It does seem silly that October and November are in spring, that March is in autumn, when in our neck of the coast they're decidedly warm and often wiltingly hot. The problem is that our seasons are a fit for what happens in the northern hemisphere, not for what happens in Australia.
The head of Sydney's Royal Botanic Gardens, Tim Entwisle, is proposing a solution that has a much greater value than getting the seasons to fit what actually happens in our world. That extra value is to be had in asserting our independence as a nation with enough collective intelligence to create our own standards, and while we're at it we might take the opportunity to send the Queen a pink slip!
Dr Entwisle proposes that, for the Sydney coastal strip that includes Lake Macquarie, Newcastle and Port Stephens, we move spring forward a month so that it includes the spring flush of flowering.
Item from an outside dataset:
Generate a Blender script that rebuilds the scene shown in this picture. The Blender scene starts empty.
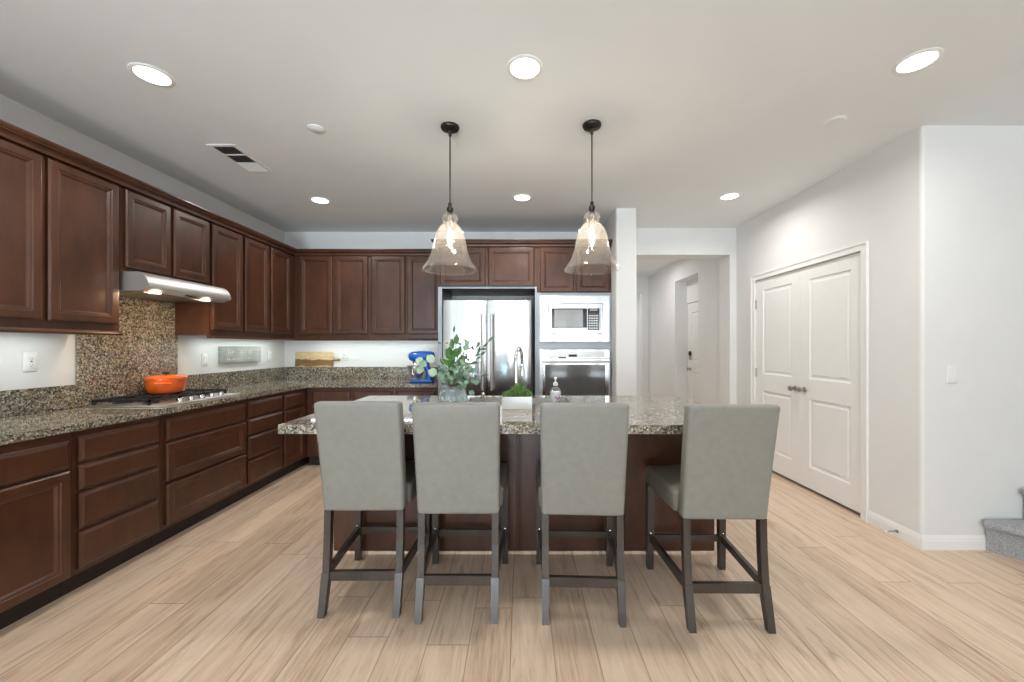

Fancy having spring fit nature! So our spring will be in August and September, just two months; pre-summer will be October and November; peak summer will be December, January, February and March; autumn April and May; and winter June and July.
I'm with him all the way, and not just because I felt spring arrive on Sunday with such force that I spent the day digging and planting my vegetable garden. And someone else who's with him, as I explain at more length in my column in The Herald today, is Kevin McDonald, the Seaham-based co-ordinator of nature observers who pool their notes in a project called Nature Watch.
Where are you? Still stuck in winter?